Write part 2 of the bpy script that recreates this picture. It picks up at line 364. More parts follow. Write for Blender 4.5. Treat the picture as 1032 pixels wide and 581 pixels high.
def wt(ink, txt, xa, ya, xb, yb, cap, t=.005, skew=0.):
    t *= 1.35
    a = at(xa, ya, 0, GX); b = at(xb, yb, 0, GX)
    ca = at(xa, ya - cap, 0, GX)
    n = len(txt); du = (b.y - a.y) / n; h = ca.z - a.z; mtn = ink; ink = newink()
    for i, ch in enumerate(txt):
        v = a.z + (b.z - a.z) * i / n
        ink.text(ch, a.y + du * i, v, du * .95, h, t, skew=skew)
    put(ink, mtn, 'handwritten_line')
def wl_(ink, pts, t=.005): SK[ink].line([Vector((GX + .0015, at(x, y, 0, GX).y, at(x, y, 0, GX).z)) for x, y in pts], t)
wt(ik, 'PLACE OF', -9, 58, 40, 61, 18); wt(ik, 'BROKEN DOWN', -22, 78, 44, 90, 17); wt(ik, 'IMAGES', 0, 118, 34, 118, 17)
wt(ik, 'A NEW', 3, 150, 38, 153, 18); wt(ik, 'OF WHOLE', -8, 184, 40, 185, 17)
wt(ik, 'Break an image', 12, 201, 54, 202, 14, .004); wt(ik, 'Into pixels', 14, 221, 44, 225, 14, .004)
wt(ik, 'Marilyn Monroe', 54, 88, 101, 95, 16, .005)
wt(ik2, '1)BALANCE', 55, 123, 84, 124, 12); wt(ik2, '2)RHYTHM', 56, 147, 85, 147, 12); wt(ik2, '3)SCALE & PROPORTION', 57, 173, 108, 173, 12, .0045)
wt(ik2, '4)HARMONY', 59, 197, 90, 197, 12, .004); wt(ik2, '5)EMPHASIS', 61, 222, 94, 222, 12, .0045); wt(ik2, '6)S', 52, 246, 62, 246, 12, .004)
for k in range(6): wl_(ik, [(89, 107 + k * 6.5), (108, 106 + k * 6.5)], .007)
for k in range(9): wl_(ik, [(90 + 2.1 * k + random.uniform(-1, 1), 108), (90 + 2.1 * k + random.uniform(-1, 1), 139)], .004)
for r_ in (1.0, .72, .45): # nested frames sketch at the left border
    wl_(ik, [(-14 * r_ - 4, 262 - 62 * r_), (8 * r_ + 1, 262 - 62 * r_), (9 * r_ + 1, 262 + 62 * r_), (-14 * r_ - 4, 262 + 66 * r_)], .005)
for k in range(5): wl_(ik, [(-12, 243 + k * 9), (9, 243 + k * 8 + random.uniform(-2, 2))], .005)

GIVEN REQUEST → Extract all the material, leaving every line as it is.

SOLUTION →
Write part 2 of the bpy script that recreates this picture. It picks up at line 364. More parts follow. Write for Blender 4.5. Treat the picture as 1032 pixels wide and 581 pixels high.
def wt(ink, txt, xa, ya, xb, yb, cap, t=.005, skew=0.):
    t *= 1.35
    a = at(xa, ya, 0, GX); b = at(xb, yb, 0, GX)
    ca = at(xa, ya - cap, 0, GX)
    n = len(txt); du = (b.y - a.y) / n; h = ca.z - a.z; mtn = ink; ink = newink()
    for i, ch in enumerate(txt):
        v = a.z + (b.z - a.z) * i / n
        ink.text(ch, a.y + du * i, v, du * .95, h, t, skew=skew)
    put(ink, mtn, 'handwritten_line')
def wl_(ink, pts, t=.005): SK[ink].line([Vector((GX + .0015, at(x, y, 0, GX).y, at(x, y, 0, GX).z)) for x, y in pts], t)
wt(ik, 'PLACE OF', -9, 58, 40, 61, 18); wt(ik, 'BROKEN DOWN', -22, 78, 44, 90, 17); wt(ik, 'IMAGES', 0, 118, 34, 118, 17)
wt(ik, 'A NEW', 3, 150, 38, 153, 18); wt(ik, 'OF WHOLE', -8, 184, 40, 185, 17)
wt(ik, 'Break an image', 12, 201, 54, 202, 14, .004); wt(ik, 'Into pixels', 14, 221, 44, 225, 14, .004)
wt(ik, 'Marilyn Monroe', 54, 88, 101, 95, 16, .005)
wt(ik2, '1)BALANCE', 55, 123, 84, 124, 12); wt(ik2, '2)RHYTHM', 56, 147, 85, 147, 12); wt(ik2, '3)SCALE & PROPORTION', 57, 173, 108, 173, 12, .0045)
wt(ik2, '4)HARMONY', 59, 197, 90, 197, 12, .004); wt(ik2, '5)EMPHASIS', 61, 222, 94, 222, 12, .0045); wt(ik2, '6)S', 52, 246, 62, 246, 12, .004)
for k in range(6): wl_(ik, [(89, 107 + k * 6.5), (108, 106 + k * 6.5)], .007)
for k in range(9): wl_(ik, [(90 + 2.1 * k + random.uniform(-1, 1), 108), (90 + 2.1 * k + random.uniform(-1, 1), 139)], .004)
for r_ in (1.0, .72, .45): # nested frames sketch at the left border
    wl_(ik, [(-14 * r_ - 4, 262 - 62 * r_), (8 * r_ + 1, 262 - 62 * r_), (9 * r_ + 1, 262 + 62 * r_), (-14 * r_ - 4, 262 + 66 * r_)], .005)
for k in range(5): wl_(ik, [(-12, 243 + k * 9), (9, 243 + k * 8 + random.uniform(-2, 2))], .005)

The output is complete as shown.